An asylum seeker who wrote a forward to a book saying Jews should be killed has won a court appeal to stay in the United Kingdom.
Officials at the Home Office had sought to deny Yasser Al-Siri asylum, whom they argued could be a “danger to the security of the United Kingdom”, and instead grant him restricted leave to remain for six months. This would have required him to obtain written permission from Home Secretary Priti Patel before moving house, starting a job, or studying.
But in a ruling published last week, judges at the Court of Appeal decided that fresh claims of extremism advanced by the government were not sufficient to overturn a 2015 tribunal decision in Al-Siri’s favour.
Jewish News reports that Al-Siri, who faces the death penalty in his native Egypt, first claimed asylum in the UK in 1994.
He was later indicted with conspiracy to murder General Ahmad Shah Masoud, the leader of the Northern Alliance in Afghanistan two days before the 9/11 attacks, whose assassination was allegedly ordered by Osama Bin Laden to “cut off the most obvious source of support for US retaliation.”
A British judge threw the case out, saying there was a lack of evidence Al-Siri was knowingly involved and not duped.

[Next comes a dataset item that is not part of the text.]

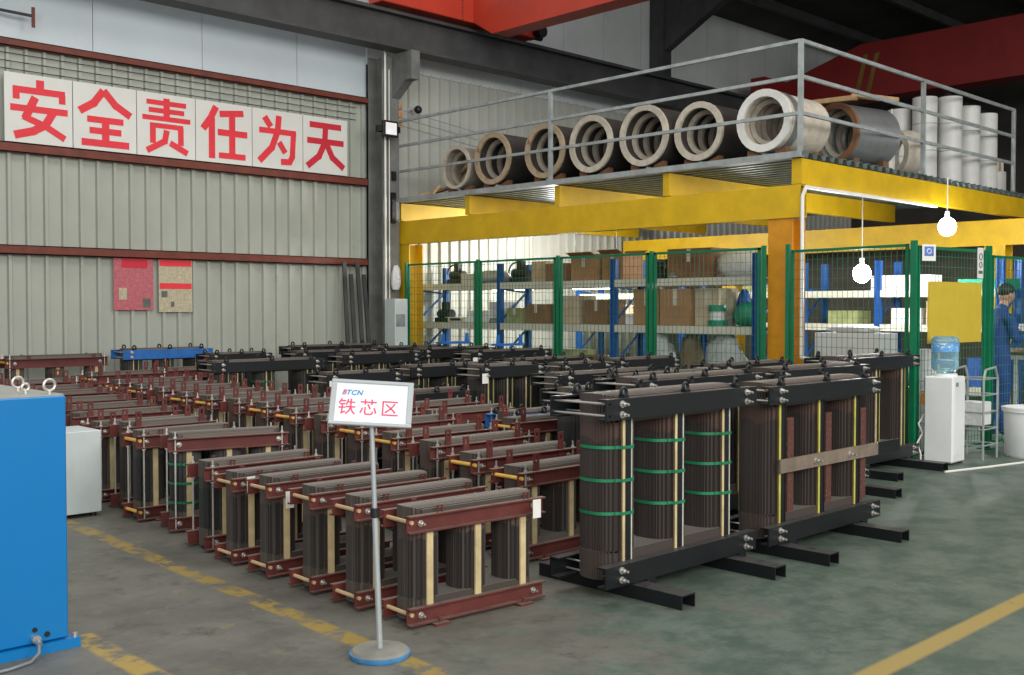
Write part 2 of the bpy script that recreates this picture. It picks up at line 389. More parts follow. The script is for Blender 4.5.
# ---- slogan boards
STROKES = {'安': [(13, [(52, 99), (52, 82)]), (11, [(8, 80), (93, 80)]), (11, [(13.5, 80), (13.5, 64)]), (11, [(88, 80), (88, 64)]), (11, [(4, 50), (97, 50)]), (13, [(44, 70), (27, 33)]), (11, [(24, 37), (60, 24), (92, 6)]), (13, [(74, 50), (60, 26), (40, 14), (10, 5)])],
 '全': [(13, [(47, 97), (30, 74), (5, 58)]), (13, [(47, 97), (68, 74), (95, 58)]), (11, [(18, 46), (82, 46)]), (11, [(22, 27), (78, 27)]), (12, [(8, 6), (92, 6)]), (13, [(50, 50), (50, 6)])],
 '责': [(9, [(12, 90), (88, 90)]), (9, [(16, 76), (84, 76)]), (9, [(4, 62), (96, 62)]), (12, [(50, 99), (50, 62)]), (9, [(18, 49), (82, 49)]), (11, [(23.5, 49), (23.5, 17)]), (11, [(77, 49), (77, 17)]), (11, [(50, 42), (46, 22), (12, 3)]), (11, [(56, 20), (90, 4)])],
 '任': [(13, [(33, 98), (22, 76), (6, 54)]), (13, [(24, 76), (24, 1)]), (12, [(90, 91), (40, 85)]), (12, [(36, 51), (98, 51)]), (13, [(66, 86), (66, 8)]), (11, [(38, 8), (94, 8)])],
 '为': [(13, [(20, 92), (34, 74)]), (13, [(52, 97), (49, 66), (36, 34), (8, 6)]), (11, [(8, 66), (91, 66)]), (12, [(85, 66), (82, 20), (76, 9), (56, 8)]), (12, [(52, 46), (66, 26)])],
 '天': [(12, [(12, 90), (88, 90)]), (12, [(6, 58), (94, 58)]), (13, [(50, 90), (48, 56), (34, 28), (6, 6)]), (13, [(52, 54), (66, 28), (94, 8)])]}
XS = [4.92, 5.80, 6.69, 7.58, 8.51, 9.41, 10.26]
for i, ch in enumerate('安全责任为天'):
    x0, x1 = XS[i]+.006, XS[i+1]-.006
    t = thing('slogan_board', 'white wall board with the red character %s, %s of six in the slogan' % (ch, ['first', 'second', 'third', 'fourth', 'fifth', 'last'][i]), 'sign', ((x0+x1)/2, WY-.15, 3.75))
    part(MB().box(-(x1-x0)/2, (x1-x0)/2, 0, .02, 0, .89), 'board', 'board_white', t)
    mb = MB()
    for w_, pts in STROKES[ch]:
        q = [Vector(((a-50)*.0079, -.003, (b_-50)*.0079+.445)) for a, b_ in pts]
        for k in range(len(q)-1):
            d = (q[k+1]-q[k]).normalized(); nrm = Vector((-d.z, 0, d.x))*w_*.0079/2; e = w_*.0079*.35
            a = q[k]-(d*e if k else d*0); b_ = q[k+1]+(d*e if k < len(q)-2 else d*0)
            yo = Vector((0, -.0004*len(mb.f), 0)); mb.add([a+nrm+yo, a-nrm+yo, b_-nrm+yo, b_+nrm+yo], [(0, 1, 2, 3)])
    part(mb, 'character', 'slogan_red_dull' if i == 5 else 'slogan_red', t, fix=False)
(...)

An immigration tribunal in 2015 established that 2,000 copies of books espousing “the killing of Jews” which were found at Al Siri’s personal and business addresses could be considered among “circumstantial evidence of [his] sympathy for extremist views.”
But it added this “did not overcome the absence of reliable evidence of his culpable involvement in the assassination of General Masoud,” and ruled he could not therefore be excluded from refugee status.